If a car passed too close and clipped me, does breaking the 3-foot law prove fault?
Breaking Georgia’s three-foot passing law is powerful evidence of fault, and in many cases it establishes the driver’s breach of duty outright. It does not, by itself, win the entire case, because a cyclist still has to connect that violation to the crash and the injuries, and the cyclist’s own conduct can still be weighed. But a too-close pass that clipped a rider puts the driver in a difficult position.
Negligence per se from the passing statute ¶
O.C.G.A. § 40-6-56 tells a driver approaching a bicycle to change into a non-adjacent lane when road and traffic conditions allow it. Only if that lane change is impossible or unsafe may the driver pass in the same lane, and then the statute requires both slowing to a set speed (at least ten miles per hour below the posted limit, or 25 miles per hour, whichever is greater) and keeping at least three feet of space between vehicle and bicycle at all times. When a driver violates that statute and strikes the cyclist, Georgia generally treats the breach of a safety law as negligence per se. That means the violation supplies the duty-and-breach part of the case without a jury having to debate what a careful driver should have done. A pass with less than three feet that makes contact is close to a textbook violation.

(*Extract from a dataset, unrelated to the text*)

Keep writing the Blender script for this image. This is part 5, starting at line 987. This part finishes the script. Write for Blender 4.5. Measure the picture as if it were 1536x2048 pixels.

Negligence per se is not the same as automatic, total liability. The cyclist must still show the violation was a cause of the harm and prove the resulting damages. Where the contact and the close pass are documented, causation is usually straightforward.
What the driver may argue back ¶
Even a clear statutory violation rarely ends the fault inquiry, because O.C.G.A. § 51-12-33 invites the driver to put some of the blame back on the rider. The statute works as a dial: the jury sets the cyclist’s own percentage, that figure trims the recovery proportionally, and a rider who lands at the halfway mark or beyond walks away with nothing. Arguments a driver may raise include:
- The cyclist swerved left into the vehicle’s path as it passed.
- The cyclist was riding at night without required lights or reflectors.
- The cyclist was outside the lawful riding position on the roadway.
Whether any of these holds depends on the facts, and a documented sub-three-foot pass tends to keep the bulk of the fault on the driver. Evidence that drives the outcome includes dashcam or helmet-cam video, the width of the lane, the point of impact on the bike and car, paint transfer, and independent witnesses.
So does the violation prove fault? ¶
Largely, yes, on the duty side. A driver who passes within less than three feet and clips a cyclist has generally violated Georgia’s passing statute, and that violation typically establishes negligence per se, supplying the breach of duty. What it does not do is hand the cyclist the whole case automatically: the rider still must show causation and damages, and the driver can argue comparative fault. Even so, breaking the three-foot law remains strong evidence pointing squarely at the driver.
This article is for general educational and informational purposes only and is not legal advice. It does not create an attorney-client relationship, and Georgia law may change. For advice about a specific situation, consult a licensed Georgia personal injury attorney.